The new immigration system plan combines welcome reforms and foolish concessions.

In the U.S. Senate, the effort to compromise with modern-day Know-Nothings who shout “amnesty” as if it were a vulgarity has brought the immigration overhaul to an unlikely, and to us, unwelcome form.

The legislation will include some common-sense reforms, like increasing border security and doubling the number of Border Patrol agents to 28,000. After security conditions are met, the plan would give most of the estimated 12 million undocumented workers who have already set down roots in the country legal status and a path toward eventual citizenship. The requirements are not easy, including a $5,000 fine and a trip that the head of a household must make back to his or her country of origin. However, compared to the illegal shadows that immigrants must live in today, the prize of citizenship seems worth the effort.

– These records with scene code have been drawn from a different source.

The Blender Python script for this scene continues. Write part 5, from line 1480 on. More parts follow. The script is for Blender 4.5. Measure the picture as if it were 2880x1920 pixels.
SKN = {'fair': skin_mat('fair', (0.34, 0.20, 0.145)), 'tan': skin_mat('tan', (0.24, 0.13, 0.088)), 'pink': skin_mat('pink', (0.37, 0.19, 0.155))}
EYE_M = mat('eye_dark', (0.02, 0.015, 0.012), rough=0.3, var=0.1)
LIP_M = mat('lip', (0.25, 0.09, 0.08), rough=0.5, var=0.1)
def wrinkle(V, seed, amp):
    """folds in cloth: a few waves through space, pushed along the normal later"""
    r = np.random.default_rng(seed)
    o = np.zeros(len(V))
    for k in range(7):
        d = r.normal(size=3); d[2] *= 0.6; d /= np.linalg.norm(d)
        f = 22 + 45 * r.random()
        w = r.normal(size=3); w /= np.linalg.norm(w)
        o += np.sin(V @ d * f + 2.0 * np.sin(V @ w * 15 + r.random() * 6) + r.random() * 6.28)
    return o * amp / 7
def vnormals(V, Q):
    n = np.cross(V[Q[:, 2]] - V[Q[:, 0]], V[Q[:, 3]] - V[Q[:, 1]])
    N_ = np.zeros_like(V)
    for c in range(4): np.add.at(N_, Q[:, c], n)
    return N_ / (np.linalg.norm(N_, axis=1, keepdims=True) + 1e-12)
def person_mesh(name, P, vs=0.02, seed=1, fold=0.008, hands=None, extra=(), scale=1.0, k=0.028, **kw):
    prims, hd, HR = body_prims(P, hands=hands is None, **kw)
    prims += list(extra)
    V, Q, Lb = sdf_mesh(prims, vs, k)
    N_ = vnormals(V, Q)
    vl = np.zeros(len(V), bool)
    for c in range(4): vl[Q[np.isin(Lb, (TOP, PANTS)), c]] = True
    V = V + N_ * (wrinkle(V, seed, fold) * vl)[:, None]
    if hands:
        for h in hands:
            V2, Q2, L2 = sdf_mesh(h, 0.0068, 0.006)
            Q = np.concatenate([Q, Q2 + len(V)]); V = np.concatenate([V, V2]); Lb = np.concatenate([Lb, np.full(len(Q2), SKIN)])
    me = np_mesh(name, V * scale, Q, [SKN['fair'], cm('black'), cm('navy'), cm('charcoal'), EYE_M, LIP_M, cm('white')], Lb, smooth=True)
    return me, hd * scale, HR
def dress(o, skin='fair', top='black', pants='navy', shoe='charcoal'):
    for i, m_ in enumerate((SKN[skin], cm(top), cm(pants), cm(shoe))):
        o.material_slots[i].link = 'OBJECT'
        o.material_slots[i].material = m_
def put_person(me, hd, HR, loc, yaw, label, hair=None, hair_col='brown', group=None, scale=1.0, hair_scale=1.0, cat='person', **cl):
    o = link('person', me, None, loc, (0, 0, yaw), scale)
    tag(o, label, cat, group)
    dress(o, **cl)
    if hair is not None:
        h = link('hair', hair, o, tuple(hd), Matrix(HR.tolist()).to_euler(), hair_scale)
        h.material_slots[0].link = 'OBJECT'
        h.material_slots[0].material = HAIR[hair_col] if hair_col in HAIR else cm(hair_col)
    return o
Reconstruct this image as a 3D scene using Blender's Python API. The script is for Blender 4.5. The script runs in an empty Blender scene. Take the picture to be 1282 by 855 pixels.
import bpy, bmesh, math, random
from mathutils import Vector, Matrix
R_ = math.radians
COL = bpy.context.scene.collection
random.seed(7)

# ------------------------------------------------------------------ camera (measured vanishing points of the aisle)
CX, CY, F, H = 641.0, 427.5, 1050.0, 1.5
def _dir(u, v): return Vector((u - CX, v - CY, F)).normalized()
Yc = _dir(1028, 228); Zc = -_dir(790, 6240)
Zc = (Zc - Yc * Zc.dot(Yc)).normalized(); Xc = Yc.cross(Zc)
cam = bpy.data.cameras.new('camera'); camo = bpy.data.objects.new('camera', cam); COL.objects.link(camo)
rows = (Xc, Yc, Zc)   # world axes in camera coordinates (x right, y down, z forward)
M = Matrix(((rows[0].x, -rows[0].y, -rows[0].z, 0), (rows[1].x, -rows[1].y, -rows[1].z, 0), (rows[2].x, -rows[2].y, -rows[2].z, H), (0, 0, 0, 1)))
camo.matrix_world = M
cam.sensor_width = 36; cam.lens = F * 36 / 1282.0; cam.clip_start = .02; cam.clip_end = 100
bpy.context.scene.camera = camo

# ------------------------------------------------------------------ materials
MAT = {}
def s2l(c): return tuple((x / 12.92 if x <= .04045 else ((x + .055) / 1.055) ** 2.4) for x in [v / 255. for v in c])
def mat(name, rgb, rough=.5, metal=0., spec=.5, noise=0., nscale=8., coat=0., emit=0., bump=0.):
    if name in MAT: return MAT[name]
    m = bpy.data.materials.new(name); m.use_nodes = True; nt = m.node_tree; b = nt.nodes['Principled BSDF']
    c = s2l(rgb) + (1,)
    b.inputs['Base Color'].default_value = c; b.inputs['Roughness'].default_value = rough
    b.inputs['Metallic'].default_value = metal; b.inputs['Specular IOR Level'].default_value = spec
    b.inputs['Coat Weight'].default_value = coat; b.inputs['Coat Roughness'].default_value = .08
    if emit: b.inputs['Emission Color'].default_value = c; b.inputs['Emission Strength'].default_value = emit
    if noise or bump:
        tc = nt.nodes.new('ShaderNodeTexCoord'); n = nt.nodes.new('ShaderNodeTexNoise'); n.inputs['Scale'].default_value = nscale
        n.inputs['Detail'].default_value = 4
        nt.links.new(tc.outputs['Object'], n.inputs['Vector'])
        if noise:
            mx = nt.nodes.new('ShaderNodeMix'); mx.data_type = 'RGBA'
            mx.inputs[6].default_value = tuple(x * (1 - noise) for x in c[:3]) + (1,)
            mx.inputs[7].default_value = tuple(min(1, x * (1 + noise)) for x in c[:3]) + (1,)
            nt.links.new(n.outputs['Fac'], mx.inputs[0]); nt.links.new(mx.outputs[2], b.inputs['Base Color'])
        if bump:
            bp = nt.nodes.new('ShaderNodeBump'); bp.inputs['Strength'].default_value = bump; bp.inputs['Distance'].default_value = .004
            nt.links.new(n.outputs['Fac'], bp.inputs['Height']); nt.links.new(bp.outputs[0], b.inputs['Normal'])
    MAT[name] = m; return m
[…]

Other elements in the plan, though, are shortsighted and, to be plain, contrary to the spirit of our country. First, it will place a premium on the skills and education people have, rather than on the family ties that have traditionally guided the immigration process. If people are allowed to immigrate, we want them to be able to have their families here and to fully invest their lives in their new country. Immigrants should feel like they are part of where they live – but if their husband, wife or children are denied entry, it’s hard to see how these people could consider themselves Americans, as opposed to people only working in America.

The “guest worker” plan is where we draw our biggest concerns on this legislation. Under the current plan, 200,000 people would be granted temporary visas to work in the country for two years, then return home for one before they could re-enter the country. After three stints of working, all they would have are the meager wages paid during their stay – no roots and no hope of a better future in the country where they labored. This would effectively create a permanent underclass of people doing the jobs least desirable to Americans. They deserve the same chance other generations of immigrants had when they came to this country: hope for a better future for themselves and their families. If we want their labor, we owe them at least that much in return.